Maintaining the separation of powers is an underlying theme throughout Labour’s reform. The Constitutional Reform Act 2005 removed the Law Lords from the Upper Chamber and removed the Lord Chancellor’s judicial functions. This stripped Blair’s old friend and mentor Lord Irvine of the role of speaker of the Lords – a welcome modernisation. This constitutional reform, in contrast to Lords reform, although not escaping criticism, showed almost apolitical legislation. Any future constitutionally significant legislation will have to, in order to benefit the country, be somewhat apolitical in nature. Lesson Three; to coin a phrase used by Ramsay Macdonald in 1929 – reform should ‘put country before party’.
Allowing prisoners to vote may seem a fresh liberal approach, and yet another chance to throw around the term ‘human rights’, however it should be looked at with both foresight and caution. Lords reform is a prime example. I wouldn’t go as far to suggest that the ‘criminal vote’ would have a significant impact on British politics – however how would the political parties win this vote? If this would cause a lean in policies ever so slightly towards prisoner friendly policy, is this something we can allow? Despite the fact Labour may benefit from a prisoner vote, perhaps it should follow Blair’s stead in the case of the Lord Chancellor and put country before party.
Televising trials is also a risky proposal. The media already have an unwelcome influence on trials, especially given the lack of anonymity for defendants (Operation Yewtree being a prominent example), should we really be welcoming more? The possible political influence also shouldn’t be underestimated, as we have seen before in the Venables case. Labour’s reforms were successful because of their maintaining of the separation of powers – keeping politics out of the courtroom. Once again caution has to be exercised. In the meantime Mr Pistorius will be making for interesting viewing.
Scottish independence would easily dwarf Labour’s efforts in terms of constitutional reform. The unintended results of relatively minor Lords reform should be a huge warning shot to politicians on both side of the debate. Should Scotland vote for their independence it will prove to be the biggest ever test of a Government’s ability to implement constitutional reform.

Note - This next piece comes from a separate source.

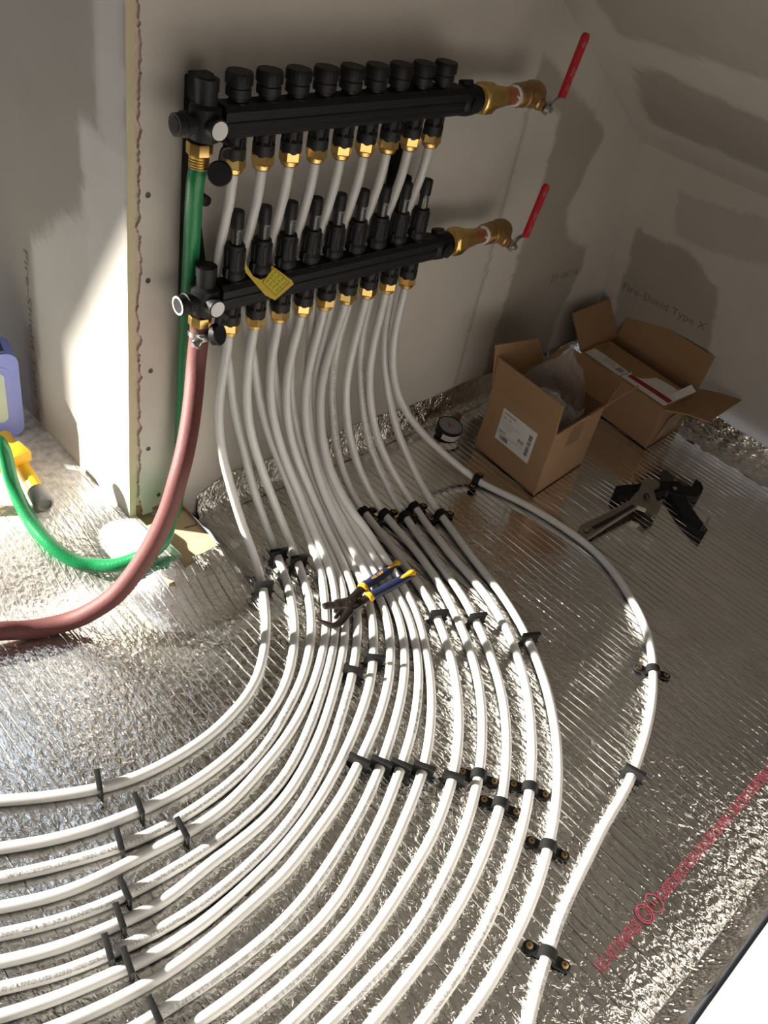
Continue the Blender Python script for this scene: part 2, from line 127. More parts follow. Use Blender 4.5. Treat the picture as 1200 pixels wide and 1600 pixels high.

Whatever your political persuasion one thing is clear; the Government of the day need to take extreme care in even the most moderate of reforms. New Labour’s efforts were on the whole beneficial for our country, however they highlight the need for foresight and caution. Scotland’s bid for independence is currently the biggest threat to our constitution, the changes it would force could have very unpleasant results in the long term for our constitution. However what is for certain is that a yes vote on the 18th of September would make for a very interesting couple of years for Public Law students and commentators.